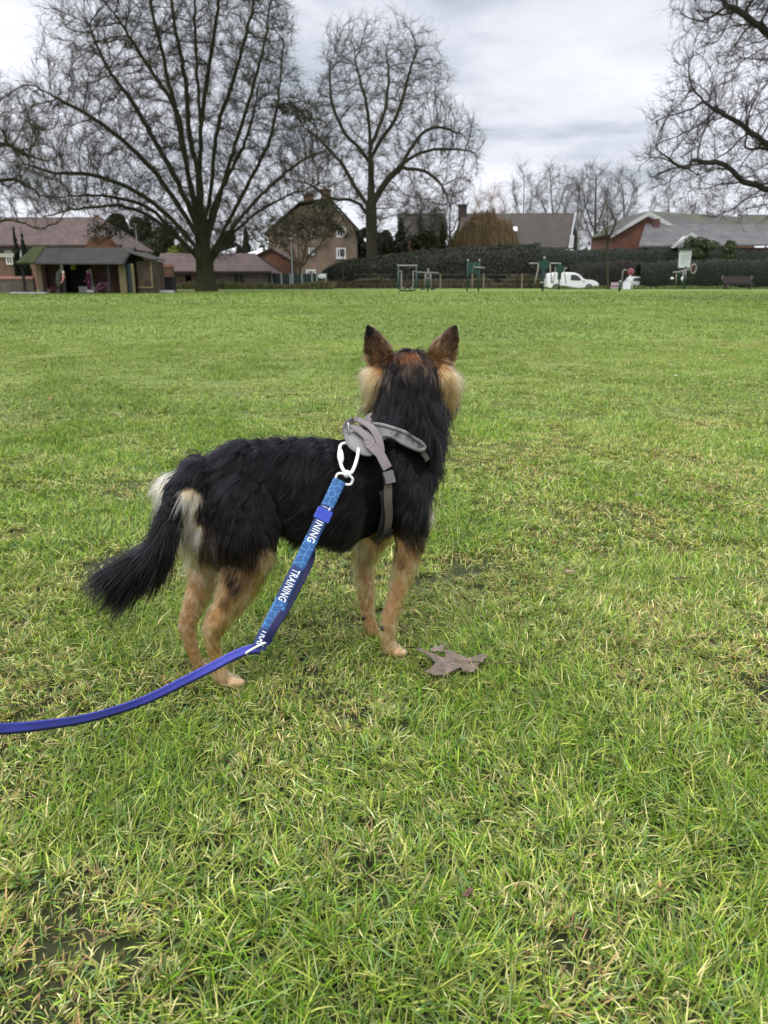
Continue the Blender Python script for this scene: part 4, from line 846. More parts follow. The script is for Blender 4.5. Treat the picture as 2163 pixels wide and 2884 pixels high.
# ------------------------------------------------------------------ park shelter on the left
def shelter():
    Y0 = 50.0; x0, zt = Xz(62, 738, Y0); x1, _ = Xz(350, 738, Y0); _, zr = Xz(200, 700, Y0+2); g = Y0
    t = thing('park_shelter', 'low open-fronted brick park shelter with a mossy corrugated roof', 'shelter', ((x0+x1)/2, Y0+2, 0))
    Y1 = Y0+4.2; ze = zt; xw = Xz(93, 740, Y0)[0]
    w_ = MB(); w_.box((xw, Y1-.2, 0), (x1, Y1, ze)); w_.box((xw, Y0+1.2, 0), (xw+.2, Y1-.2, ze)); w_.box((Xz(339, 800, Y0)[0], Y0+.1, 0), (x1, Y1-.2, ze))
    w_.box((xw+.2, Y0+1.6, 0), (Xz(156, 800, Y0)[0], Y0+1.8, ze)); w_.box((Xz(232, 800, Y0)[0], Y0+1.6, 0), (Xz(339, 800, Y0)[0], Y0+1.8, ze)); w_.build('wall', M_brickd, t)
    pl = MB(); pl.box((xw, Y0+.35, 0), (xw+.28, Y0+.6, ze-.1)); pl.build('pillar', M_brick2, t)
    d = MB(); d.box((Xz(156, 800, Y0)[0]+.003, Y0+2.4, 0), (Xz(232, 800, Y0)[0]-.003, Y0+2.5, ze)); d.build('doorway_shade', M_dark, t)  # near-black sheet standing in for shade inside the shelter
    n_ = MB(); n_.box((Xz(196, 800, Y0)[0], Y0+1.4, 0), (Xz(229, 800, Y0)[0], Y0+1.55, .42)); n_.build('step', M_conc, t)
    f = MB(); f.box((Xz(143, 760, Y0)[0], Y0+1.5, 1.0), (Xz(151, 760, Y0)[0], Y0+1.56, 2.0)); f.build('notice', M_white, t)
    f = MB(); f.box((Xz(176, 760, Y0)[0], Y0+1.4, 1.45), (Xz(188, 760, Y0)[0], Y0+1.5, 2.1)); f.build('notice', mat('yellow_notice', (.30, .33, .03), .7), t)
    f = MB(); f.box((Xz(229, 760, Y0)[0], Y0+1.3, 0), (Xz(235, 760, Y0)[0], Y0+1.5, 1.5)); f.build('door_frame', M_conc, t)
    r = MB(); ym = Y0+2.1; sl = (zr-ze)/(ym-Y0)
    nx = 90; xl0, xl1 = x0-.1, x1+.1   # corrugated front and back slopes
    vs = []; 
    for i in range(nx+1):
        x = xl0+(xl1-xl0)*i/nx; k = .03*math.sin(i*math.pi/1.5)
        for (yy, zz) in ((Y0-.55, ze-.15), (ym, zr), (Y1+.4, ze-.15)): vs += [(x, yy, zz+.06+k), (x, yy, zz+k)]
    fs = []
    for i in range(nx):
        a = i*6; b_ = (i+1)*6
        fs += [(a, b_, b_+2, a+2), (a+2, b_+2, b_+4, a+4), (a+1, a+3, b_+3, b_+1), (a+3, a+5, b_+5, b_+3), (a, a+1, b_+1, b_)]
    r.add(vs, fs); r.build('roof', M_shedroof, t)
    k = MB(); xm = Xz(105, 740, Y0)[0]; k.hexa([(x0-.12, Y0-.57, ze-.08), (xm, Y0-.57, ze-.08), (xm-.3, ym, zr+.07), (x0-.12, ym, zr+.07), (x0-.12, Y0-.57, ze-.04), (xm, Y0-.57, ze-.04), (xm-.3, ym, zr+.11), (x0-.12, ym, zr+.11)]); k.build('moss', M_moss, t)
    gb = MB(); gb.prism([(x1-.1, Y0-.5, ze-.12), (x1-.1, Y1+.35, ze-.12), (x1-.1, ym, zr-.05)], (.16, 0, 0)); gb.build('gable', M_tim, t)
    ft = MB(); ft.hexa([(x1+.08, Y0-.6, ze-.30), (x1+.16, Y0-.6, ze-.30), (x1+.16, ym, zr-.10), (x1+.08, ym, zr-.10), (x1+.08, Y0-.6, ze-.08), (x1+.16, Y0-.6, ze-.08), (x1+.16, ym, zr+.10), (x1+.08, ym, zr+.10)]); ft.build('bargeboard', M_tim, t)
    for xs, yy in ((73, Y0-.2), (313, Y0-.25)):
        p = MB(); x = Xz(xs, 800, Y0)[0]; p.box((x-.07, yy-.07, 0), (x+.07, yy+.07, ze-.05)); p.build('post', M_tim, t)
    for a_, c_ in ((339, 358), (374, 381)):
        p = MB(); p.box((Xz(a_, 800, Y0)[0], Y0-.1, 0), (Xz(c_, 800, Y0)[0], Y0+.05, ze-.1)); p.build('door_jamb', M_tanp, t)
    p = MB(); p.box((Xz(358, 800, Y0)[0], Y0+.2, .1), (Xz(374, 800, Y0)[0], Y0+.3, ze-.1)); p.build('door', mat('blue_grey_door', (.05, .07, .09), .6), t)
    lt = MB(); xa, xb = Xz(381, 760, Y0)[0], Xz(424, 760, Y0)[0]; lt.box((xa, Y0+.3, 0), (xb, Y0+.42, 1.95)); lt.box((xb-.1, Y0+.42, 0), (xb, Y0+3, 1.95)); lt.build('side_screen', mat('brown_boarding', (.06, .04, .025), .85, var=.4, vscale=2), t)
    q = MB(); q.box((xa, Y0+.22, .32), (xb, Y0+.29, .42)); q.box((xb-.08, Y0+.22, .42), (xb, Y0+.3, 1.95)); q.build('rail', M_tanp, t)
    sr = MB(); sr.hexa([(x1+.12, Y0-.4, 2.52), (xb+.1, Y0, 2.02), (xb+.1, Y0+3.2, 2.02), (x1+.12, Y1, 2.52), (x1+.12, Y0-.4, 2.6), (xb+.1, Y0, 2.1), (xb+.1, Y0+3.2, 2.1), (x1+.12, Y1, 2.6)]); sr.build('side_roof', M_shedroof, t)
shelter()
def slab(label, x, y, Y, w_, d_, h_): b = MB(); c = Wp(x, y, Y); b.box((c.x-w_/2, Y-d_/2, .0), (c.x+w_/2, Y+d_/2, h_)); tag(b.build('paving_slab', M_conc, None, bevel=.02), label, 'slab')
slab('flat pale slab at the left post of the shelter', 84, 824, 49.6, 2.2, .8, .09); slab('flat white slab on the grass right of the shelter', 445, 823, 52, 2.0, .9, .16)
b = MB(); c = Wp(450, 790, 54); b.box((c.x-.95, 53.6, 0), (c.x+.95, 54.6, 1.0)); b.box((c.x-1.0, 53.55, .9), (c.x+1.0, 53.6, 1.0)); tag(b.build('water_trough', mat('black_plastic', (.012, .013, .018), .5), None, bevel=.03), 'black box trough standing between shelter and brick wall', 'trough')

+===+

Output the material word for word, omitting its pictures.

Response to this exercise
Continue the Blender Python script for this scene: part 4, from line 846. More parts follow. The script is for Blender 4.5. Treat the picture as 2163 pixels wide and 2884 pixels high.
# ------------------------------------------------------------------ park shelter on the left
def shelter():
    Y0 = 50.0; x0, zt = Xz(62, 738, Y0); x1, _ = Xz(350, 738, Y0); _, zr = Xz(200, 700, Y0+2); g = Y0
    t = thing('park_shelter', 'low open-fronted brick park shelter with a mossy corrugated roof', 'shelter', ((x0+x1)/2, Y0+2, 0))
    Y1 = Y0+4.2; ze = zt; xw = Xz(93, 740, Y0)[0]
    w_ = MB(); w_.box((xw, Y1-.2, 0), (x1, Y1, ze)); w_.box((xw, Y0+1.2, 0), (xw+.2, Y1-.2, ze)); w_.box((Xz(339, 800, Y0)[0], Y0+.1, 0), (x1, Y1-.2, ze))
    w_.box((xw+.2, Y0+1.6, 0), (Xz(156, 800, Y0)[0], Y0+1.8, ze)); w_.box((Xz(232, 800, Y0)[0], Y0+1.6, 0), (Xz(339, 800, Y0)[0], Y0+1.8, ze)); w_.build('wall', M_brickd, t)
    pl = MB(); pl.box((xw, Y0+.35, 0), (xw+.28, Y0+.6, ze-.1)); pl.build('pillar', M_brick2, t)
    d = MB(); d.box((Xz(156, 800, Y0)[0]+.003, Y0+2.4, 0), (Xz(232, 800, Y0)[0]-.003, Y0+2.5, ze)); d.build('doorway_shade', M_dark, t)  # near-black sheet standing in for shade inside the shelter
    n_ = MB(); n_.box((Xz(196, 800, Y0)[0], Y0+1.4, 0), (Xz(229, 800, Y0)[0], Y0+1.55, .42)); n_.build('step', M_conc, t)
    f = MB(); f.box((Xz(143, 760, Y0)[0], Y0+1.5, 1.0), (Xz(151, 760, Y0)[0], Y0+1.56, 2.0)); f.build('notice', M_white, t)
    f = MB(); f.box((Xz(176, 760, Y0)[0], Y0+1.4, 1.45), (Xz(188, 760, Y0)[0], Y0+1.5, 2.1)); f.build('notice', mat('yellow_notice', (.30, .33, .03), .7), t)
    f = MB(); f.box((Xz(229, 760, Y0)[0], Y0+1.3, 0), (Xz(235, 760, Y0)[0], Y0+1.5, 1.5)); f.build('door_frame', M_conc, t)
    r = MB(); ym = Y0+2.1; sl = (zr-ze)/(ym-Y0)
    nx = 90; xl0, xl1 = x0-.1, x1+.1   # corrugated front and back slopes
    vs = []; 
    for i in range(nx+1):
        x = xl0+(xl1-xl0)*i/nx; k = .03*math.sin(i*math.pi/1.5)
        for (yy, zz) in ((Y0-.55, ze-.15), (ym, zr), (Y1+.4, ze-.15)): vs += [(x, yy, zz+.06+k), (x, yy, zz+k)]
    fs = []
    for i in range(nx):
        a = i*6; b_ = (i+1)*6
        fs += [(a, b_, b_+2, a+2), (a+2, b_+2, b_+4, a+4), (a+1, a+3, b_+3, b_+1), (a+3, a+5, b_+5, b_+3), (a, a+1, b_+1, b_)]
    r.add(vs, fs); r.build('roof', M_shedroof, t)
    k = MB(); xm = Xz(105, 740, Y0)[0]; k.hexa([(x0-.12, Y0-.57, ze-.08), (xm, Y0-.57, ze-.08), (xm-.3, ym, zr+.07), (x0-.12, ym, zr+.07), (x0-.12, Y0-.57, ze-.04), (xm, Y0-.57, ze-.04), (xm-.3, ym, zr+.11), (x0-.12, ym, zr+.11)]); k.build('moss', M_moss, t)
    gb = MB(); gb.prism([(x1-.1, Y0-.5, ze-.12), (x1-.1, Y1+.35, ze-.12), (x1-.1, ym, zr-.05)], (.16, 0, 0)); gb.build('gable', M_tim, t)
    ft = MB(); ft.hexa([(x1+.08, Y0-.6, ze-.30), (x1+.16, Y0-.6, ze-.30), (x1+.16, ym, zr-.10), (x1+.08, ym, zr-.10), (x1+.08, Y0-.6, ze-.08), (x1+.16, Y0-.6, ze-.08), (x1+.16, ym, zr+.10), (x1+.08, ym, zr+.10)]); ft.build('bargeboard', M_tim, t)
    for xs, yy in ((73, Y0-.2), (313, Y0-.25)):
        p = MB(); x = Xz(xs, 800, Y0)[0]; p.box((x-.07, yy-.07, 0), (x+.07, yy+.07, ze-.05)); p.build('post', M_tim, t)
    for a_, c_ in ((339, 358), (374, 381)):
        p = MB(); p.box((Xz(a_, 800, Y0)[0], Y0-.1, 0), (Xz(c_, 800, Y0)[0], Y0+.05, ze-.1)); p.build('door_jamb', M_tanp, t)
    p = MB(); p.box((Xz(358, 800, Y0)[0], Y0+.2, .1), (Xz(374, 800, Y0)[0], Y0+.3, ze-.1)); p.build('door', mat('blue_grey_door', (.05, .07, .09), .6), t)
    lt = MB(); xa, xb = Xz(381, 760, Y0)[0], Xz(424, 760, Y0)[0]; lt.box((xa, Y0+.3, 0), (xb, Y0+.42, 1.95)); lt.box((xb-.1, Y0+.42, 0), (xb, Y0+3, 1.95)); lt.build('side_screen', mat('brown_boarding', (.06, .04, .025), .85, var=.4, vscale=2), t)
    q = MB(); q.box((xa, Y0+.22, .32), (xb, Y0+.29, .42)); q.box((xb-.08, Y0+.22, .42), (xb, Y0+.3, 1.95)); q.build('rail', M_tanp, t)
    sr = MB(); sr.hexa([(x1+.12, Y0-.4, 2.52), (xb+.1, Y0, 2.02), (xb+.1, Y0+3.2, 2.02), (x1+.12, Y1, 2.52), (x1+.12, Y0-.4, 2.6), (xb+.1, Y0, 2.1), (xb+.1, Y0+3.2, 2.1), (x1+.12, Y1, 2.6)]); sr.build('side_roof', M_shedroof, t)
shelter()
def slab(label, x, y, Y, w_, d_, h_): b = MB(); c = Wp(x, y, Y); b.box((c.x-w_/2, Y-d_/2, .0), (c.x+w_/2, Y+d_/2, h_)); tag(b.build('paving_slab', M_conc, None, bevel=.02), label, 'slab')
slab('flat pale slab at the left post of the shelter', 84, 824, 49.6, 2.2, .8, .09); slab('flat white slab on the grass right of the shelter', 445, 823, 52, 2.0, .9, .16)
b = MB(); c = Wp(450, 790, 54); b.box((c.x-.95, 53.6, 0), (c.x+.95, 54.6, 1.0)); b.box((c.x-1.0, 53.55, .9), (c.x+1.0, 53.6, 1.0)); tag(b.build('water_trough', mat('black_plastic', (.012, .013, .018), .5), None, bevel=.03), 'black box trough standing between shelter and brick wall', 'trough')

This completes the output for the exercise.